Saturday, June 27, 2009

The King of Pop

Michael Jackson died on Friday. Well, Thursday in L.A. But since I was on the South Island of New Zealand, it was Friday. I went through my Michael Jackson phase at 13 and 14, the apex was in 2003. The first tape (in the South Island, we take a while to catch up with modern technology) that I bought was HIStory Vol. 1. I bought it the day after Harry Potter and the Order of the Phoenix came out in 2003, Sunday 22nd June. From there on, my obsession started.

I played the tape over and over. I bought every CD, record or tape that I could find, of both him and the Jackson 5. Dangerous. Bad. Off the Wall. The Jackson 5 Christmas Album. Music and Me. Blood on the Dance Floor. Number Ones. Thriller. The intensity of each obsession wanes, but still the underlying love for the music is there. With his death, people all around the world have realised and remembered how much they love his music. How they grew up idolising him. My generation fondly remembered discovering it amongst their parents' record collections.

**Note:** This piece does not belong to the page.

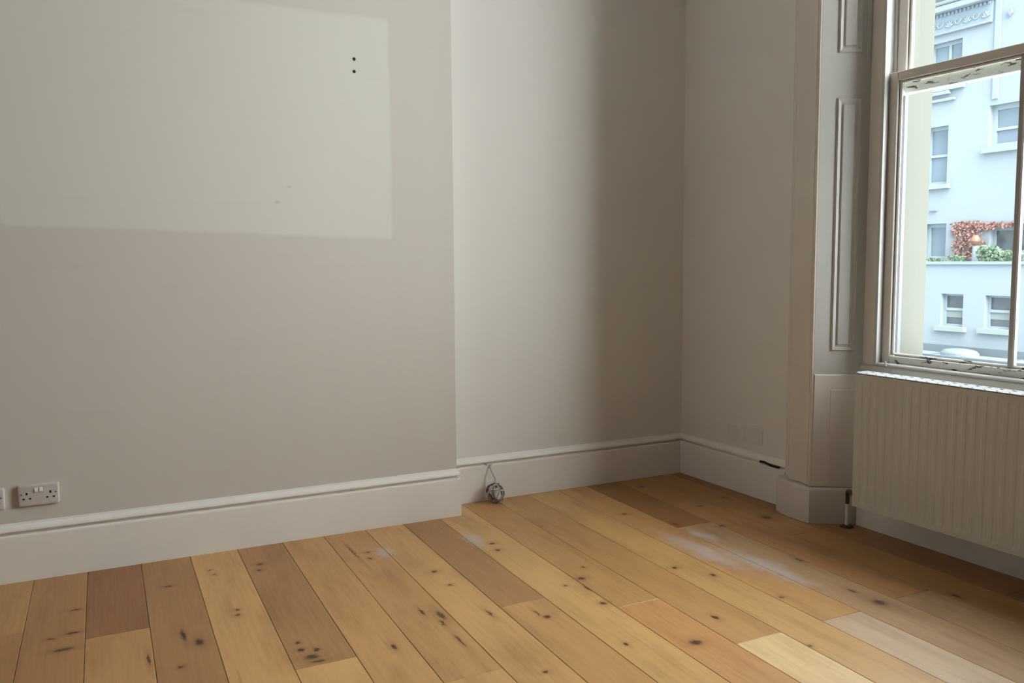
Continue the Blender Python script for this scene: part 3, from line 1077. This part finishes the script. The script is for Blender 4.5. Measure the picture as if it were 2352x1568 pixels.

Although he was an easy target to make fun of, due to his strange appearance and baby-dangling incidents, most people could look beyond the bad, and focused on him a fabulous musician and performer. On Saturday morning, NZST, I put on one of my Greatest Hits CDs on the loudest CD player, turned it up 'real loud' in his memory, and danced like Macauley did in the video clip to 'Black and White.' Who cares if our neighbours complained? There is no such thing as playing Michael Jackson too loud.

One day I was trying to think who the first famous person I had ever heard about was, growing up in the early 1990s. Not Bush. Not Clinton. Not the NZ PM, whoever it was. A four-year-old has no interest in politics. I figured it must have been Elvis Presley, Michael Jackson or Walt Disney. I remember my friend Rachel bragging about how she knew 'the way to Wacko Jacko's house' and proceeded to give me directions. He was her dance teacher, apparently. Even four-year-olds in the backwaters of New Zealand knew who he was, and idolised him.

Michael Jackson was, quite simply, the greatest popstar of all time. To be fair, the competition is slim. Prince? Madonna? Britney Spears? Rihanna? Elvis Presley was the King of Rock'n'Roll, Luciano Pavarotti was the greatest opera singer in recorded memory. Michael Jackson stands with those giant performers. He was as good as pop will ever get.